In this case, however, the trial court cited only one purpose for admitting the evidence, to assess the victim's credibility. Under Cook, that purpose is improper because a jury limiting its consideration to that purpose may regard the evidence as tending to show the defendant's propensity to commit domestic violence. The error is therefore evidentiary, not instructional.
Because the trial court erred in admitting the evidence for an improper purpose, Lindholm did not invite the error by proposing a limiting instruction that memorialized the trial court's ruling. The State correctly notes that under the invited error doctrine, a defendant who proposes an erroneous instruction may not complain about it on appeal. State v. Studd, 137 Wn.2d 533, 546, 973 P.2d 1049 (1999). But in this case, the erroneous instruction simply carried out the improper evidentiary ruling. We decline to apply the doctrine here where the primary error was in admitting the evidence for an improper purpose.

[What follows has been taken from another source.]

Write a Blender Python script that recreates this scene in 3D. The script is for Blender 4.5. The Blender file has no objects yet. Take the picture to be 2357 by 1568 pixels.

The trial court correctly interpreted Cook when it found that the prior acts of domestic violence were not admissible under ER 404(b) to assess the witness's credibility. We further agree that because Jill's credibility was a central issue in the case, the error was not harmless.
The trial court did not abuse its discretion in granting Lindholm's motion for a new trial.
The State additionally urges us to reconsider our opinion in Cook. Because the State's argument does not persuade us, we decline to do so.
The State argues that because evidence of a defendant's prior crimes is admissible to assess credibility under ER 609(a), the same rule should apply to ER 404(b) evidence. But ER 609(a) evidence is only admissible to impeach a witness's credibility, whereas ER 404(b) evidence is admissible for a variety of purposes. Evidence of prior convictions under ER 609(a) is presumed inadmissible unless the proffering party affirmatively establishes (1) the prior conviction is probative of the defendant's truthfulness, and (2) the probative value outweighs the prejudice. State v. Hardy, 133 Wn.2d 701, 711-12, 946 P.2d 1175 (1997). Few offenses that do not involve dishonesty or false statements are probative of truthfulness. Hardy, 133 Wn.2d at 709. Furthermore, the defendant can keep out the evidence of his prior convictions if he refuses to testify. See Hardy, 133 Wn.2d at 711.
By contrast, evidence of a history of domestic violence does not tend to prove whether the victim is telling the truth unless the jury engages in the propensity analysis we discussed in Cook. Acts of prior abuse may tend to show other relevant factors, such as the victim's motives to fabricate or minimize, to protect the abuser, or to fail to report domestic violence. Our analysis in Cook demonstrates that evidence of past domestic violence has only minimal probative value in ascertaining the witness's truthfulness. Because prior abuse evidence is relevant for different purposes from ER 609(a) evidence, it is subject to different limitations.
The State has failed to show that the trial court abused its discretion in granting Lindholm's motion for a new trial because the trial court correctly interpreted Cook to prohibit the admission of ER 404(b) evidence for the purpose of gauging the witness's credibility. Further, we correctly decided Cook. The trial court did not err.
Affirmed.
A majority of the panel having determined that this opinion will not be printed in the Washington Appellate Reports, but will be filed for public record pursuant to RCW 2.06.040, it is so ordered.
We concur: Van Deren, J., Penoyar, J.